Despite spending a large portion of her life in China as the child of Christian missionaries, Pearl S. Buck was still an American woman. She lived through an interesting chunk of history. The Roaring Twenties and the Wall Street Crash of 1929. She published her book at the beginning of what turned out to be a terribly Great Depression, in between two massive wars that ripped the world apart. And she lived in China after the Communist Revolution that overthrew a 2,000-year-old imperialist monarchy in order to establish the Republic of China. I imagine she developed one or two opinions about poverty and wealth.

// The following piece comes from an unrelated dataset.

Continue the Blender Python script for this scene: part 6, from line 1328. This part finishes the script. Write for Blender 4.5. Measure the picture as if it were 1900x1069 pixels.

The themes of poverty and wealth surface over and over again in The Good Earth. Wang Lung's property is meager at first, and his poverty is in stark contrast to the exceptional wealth of the House of Hwang, the major landowning family in the nearest town. It is from this family's slaves that he purchased his homely wife, O-lan. Members of the House of Hwang are depicted as increasingly gluttonous, selfish people, who give into their excesses and neglect the management and cultivation of their high-quality land. Wang Lung looks down on this wasteful behavior from the start, and yet he desires to obtain more land, Hwang land, and accumulate tremendous wealth of his own.

Wang Lung and his family experience many ups and downs but by the close of the novel he ends up owning all the land and property that once belonged to the House of Hwang. And while he does not carry on to excess as they did, he is guilty of some other reprehensible behavior triggered by his growing wealth. He contemplates what has changed, since, "Everything seemed not so good to him as it was before." Observing his son who is well-educated and dressed nicely he becomes resentful, and says to him, "Now then, get into the fields and rub a little good earth on yourself lest men take you for a woman, and work a little for the rice you eat!" Wang Lung learns the hard way what so many others have too, that money really does not buy happiness.

And of course the Chinese revolution is always on the periphery. During a period of extreme hardship when Wang Lung and O-lan have fled the barren land and are begging in a city, the conflict comes into sharper focus, as an observer says to Wang Lung, "If the rich would share with us what they have, rain or not would matter none, because we would all have money and food." Toward the close of the novel, when he has amassed great wealth, a poor man says to Wang Lung that, "...one day [he] would come back even as the poor do come back when the rich are too rich."

I wouldn't call myself a communist by any stretch of the imagination, but I believe I find this theme from The Good Earth so compelling because it is applicable to how I feel about what is currently happening in the United States. The gap in income inequality has become a nearly unbridgeable chasm. I think it's time those super-duper-rich people started bearing more of the burden of this hard time. I don't expect them to give up all of their wealth, or even most of it, but if not taken to extremes, the idea that, "If the rich would share with us what they have, rain or not would matter none, because we would all have money and food," seems to me to be a generally sound principle.

Not to mention a compassionate one.

The next book on the list is another that I've never heard of, The Store by T. S. Stribling (a man). My copy has two white people on the cover and is subtitled, "a stirring novel of the post-Reconstruction South." It's set in Alabama. I'm bracing myself for the racism buffet that I just know is coming.